> _Data block_
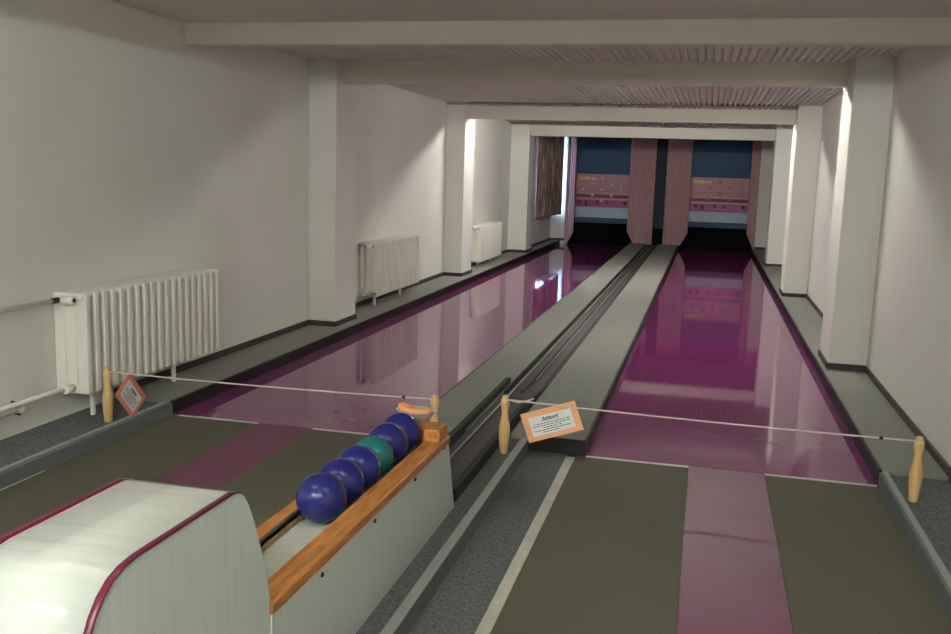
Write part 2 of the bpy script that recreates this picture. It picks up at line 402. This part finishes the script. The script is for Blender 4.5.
# ------------------------------------------------------------------ hidden strip lamps behind the beams and lamps over the approach
def lamp(x0, x1, y, z, m, label, group, chain=True, up=.05, tw=.055):
    r = thing('fluorescent_lamp', ((x0+x1)/2, y, z), label, 'lamp', group)
    MB().box(x0-.03, x1+.03, y-tw, y+tw, z+.014, z+up, .004, 1).build('tray', 'tray', r)
    MB().tube([(x0, y, z), (x1, y, z)], .013, 12).build('tube', m, r)
    for x in (x0-.012, x1+.012): MB().box(x-.012, x+.012, y-.016, y+.016, z-.014, z+.02, .003, 1).build('socket', 'tray', r)
    if chain:
        for x in (x0+.1, x1-.1): MB().tube([(x, y, z+up), (x, y, CZ)], .004, 6).build('hanger', 'tray', r)
    return r
ZA = 1.975
for yy, who in ((-4.7, 'nearer'), (-7.6, 'farther')):
    for x0, side in ((-2.68, 'left'), (-1.34, 'right')):
        lamp(x0, x0+1.2, yy, ZA, M['tubeA'], side+' hanging tube lamp of the '+who+' row behind the approach', 'tube lamps behind the approach', tw=.035)
for x0, side in ((-2.6, 'left'), (-.95, 'right')):
    lamp(x0, x0+1.2, -2.70, 2.05, M['tubeD'], side+' strip lamp tucked behind the beam over the approach', 'strip lamps behind the beams', False, tw=.03)
lamp(-1.05, .45, 2.93, 2.085, M['tubeB'], 'strip lamp tucked behind the second ceiling beam', 'strip lamps behind the beams', False)
lamp(-2.85, -1.35, 7.04, 2.05, M['tubeC'], 'strip lamp tucked behind the third ceiling beam, left half', 'strip lamps behind the beams', False)
lamp(-.85, .55, 7.04, 2.05, M['tubeC'], 'strip lamp tucked behind the third ceiling beam, right half', 'strip lamps behind the beams', False)

# ------------------------------------------------------------------ radiators
def radiator(y0, z0, z1, label, n=19, pitch=.0705, riser=False):
    r = thing('radiator', (-3.2, y0, LZ), label, 'radiator', 'white column radiators along the left wall')
    first = None
    xs = (-3.268, -3.205, -3.142)
    for i in range(n):
        if first is None:
            m = MB(); yc = y0+pitch/2
            for x in xs: m.box(x-.031, x+.031, yc-.0185, yc+.0185, z0+.004, z1-.006, .006, 2, True)
            m.box(xs[0]-.028, xs[2]+.020, yc-.0335, yc+.0335, z1-.04, z1-.002, .016, 3, True)
            m.box(xs[0]-.026, xs[2]+.024, yc-.0185, yc+.0185, z0, z0+.06, .016, 3, True)
            for za in (z0+.032, z1-.032): m.tube([(-3.205, yc-pitch/2, za), (-3.205, yc+pitch/2, za)], .019, 10)
            first = m.build('section', 'rad', r)
        else:
            o = first.copy(); col.objects.link(o); o.parent = r; o.location = (0, i*pitch, 0)
    L = n*pitch
    for yy in (y0+.15, y0+.91):
        MB().box(-3.20, -3.18, yy-.012, yy+.012, .054, z0+.02, .003, 1).build('leg', 'rad', r)
    # valve and pipes
    zt = z1-.035
    v = MB(); v.tube([(-3.225, y0-.0, zt), (-3.225, y0-.09, zt)], .015, 12).build('valve_body', 'dark', r, label='black valve body')
    v = MB(); v.tube([(-3.225, y0-.028, zt), (-3.20, y0-.026, zt), (-3.15, y0-.024, zt)], [.018, .023, .021], 14).build('thermostat_head', 'rad', r, label='white thermostat head')
    MB().tube([(-3.15, y0-.024, zt), (-3.144, y0-.024, zt)], .010, 12).build('thermostat_cap', 'dark', r, label='black cap')
    if riser:
        yp = y0-.18
        MB().tube([(-3.225, y0-.05, zt), (-3.2, yp+.02, zt), (-3.2, yp, zt-.02), (-3.2, yp, z0+.06), (-3.2, yp+.02, z0+.035), (-3.2, y0, z0+.035)], .011, 10).build('pipe', 'rad', r)
    else:
        MB().tube([(-3.225, y0-.085, zt), (-3.235, -1.2, zt), (-3.24, -2.3, zt)], .011, 10).build('pipe', 'rad', r)
        MB().tube([(-3.2, y0+.01, z0+.035), (-3.225, y0-.1, z0+.035), (-3.235, -2.3, z0+.03)], .013, 10).build('pipe', 'rad', r)
        MB().tube([(-3.2, y0+.01, z0+.035), (-3.2, y0-.045, z0+.035)], .021, 12).build('pipe_nut', 'rad', r)
    return r
radiator(-.48, .193, .712, 'nearest white column radiator below the bare wall, with pipes running out of frame left')
radiator(3.75, .165, .675, 'middle white column radiator in the second bay, half hidden by the first column', riser=True)
radiator(7.86, .13, .628, 'farthest white radiator, brightly lit, just past the second column', riser=True)
pp = thing('pipe_stub', (-3.27, -1.0, .12), 'short capped white pipe low on the left wall below the radiator pipe', 'pipe')
MB().tube([(-3.25, -2.3, .19), (-3.25, -.80, .19)], .012, 10).build('pipe', 'rad', pp)
MB().tube([(-3.25, -.80, .19), (-3.25, -.765, .19)], .017, 10).build('end_cap', 'rad', pp)
MB().tube([(-3.295, -.79, .20), (-3.29, -.79, .225), (-3.262, -.79, .222), (-3.25, -.79, .212)], .005, 6).tube([(-3.295, -.77, .185), (-3.29, -.77, .16), (-3.262, -.77, .158)], .005, 6).build('bracket', 'dark', pp, label='black bracket')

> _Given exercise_
Up to and including the line with "lamp(-.85, .55, 7.04, 2.05, M['tubeC'], 'strip", copy the data above from its first line. Skip pictures.

> _Task response_
Write part 2 of the bpy script that recreates this picture. It picks up at line 402. This part finishes the script. The script is for Blender 4.5.
# ------------------------------------------------------------------ hidden strip lamps behind the beams and lamps over the approach
def lamp(x0, x1, y, z, m, label, group, chain=True, up=.05, tw=.055):
    r = thing('fluorescent_lamp', ((x0+x1)/2, y, z), label, 'lamp', group)
    MB().box(x0-.03, x1+.03, y-tw, y+tw, z+.014, z+up, .004, 1).build('tray', 'tray', r)
    MB().tube([(x0, y, z), (x1, y, z)], .013, 12).build('tube', m, r)
    for x in (x0-.012, x1+.012): MB().box(x-.012, x+.012, y-.016, y+.016, z-.014, z+.02, .003, 1).build('socket', 'tray', r)
    if chain:
        for x in (x0+.1, x1-.1): MB().tube([(x, y, z+up), (x, y, CZ)], .004, 6).build('hanger', 'tray', r)
    return r
ZA = 1.975
for yy, who in ((-4.7, 'nearer'), (-7.6, 'farther')):
    for x0, side in ((-2.68, 'left'), (-1.34, 'right')):
        lamp(x0, x0+1.2, yy, ZA, M['tubeA'], side+' hanging tube lamp of the '+who+' row behind the approach', 'tube lamps behind the approach', tw=.035)
for x0, side in ((-2.6, 'left'), (-.95, 'right')):
    lamp(x0, x0+1.2, -2.70, 2.05, M['tubeD'], side+' strip lamp tucked behind the beam over the approach', 'strip lamps behind the beams', False, tw=.03)
lamp(-1.05, .45, 2.93, 2.085, M['tubeB'], 'strip lamp tucked behind the second ceiling beam', 'strip lamps behind the beams', False)
lamp(-2.85, -1.35, 7.04, 2.05, M['tubeC'], 'strip lamp tucked behind the third ceiling beam, left half', 'strip lamps behind the beams', False)
lamp(-.85, .55, 7.04, 2.05, M['tubeC'], 'strip lamp tucked behind the third ceiling beam, right half', 'strip lamps behind the beams', False)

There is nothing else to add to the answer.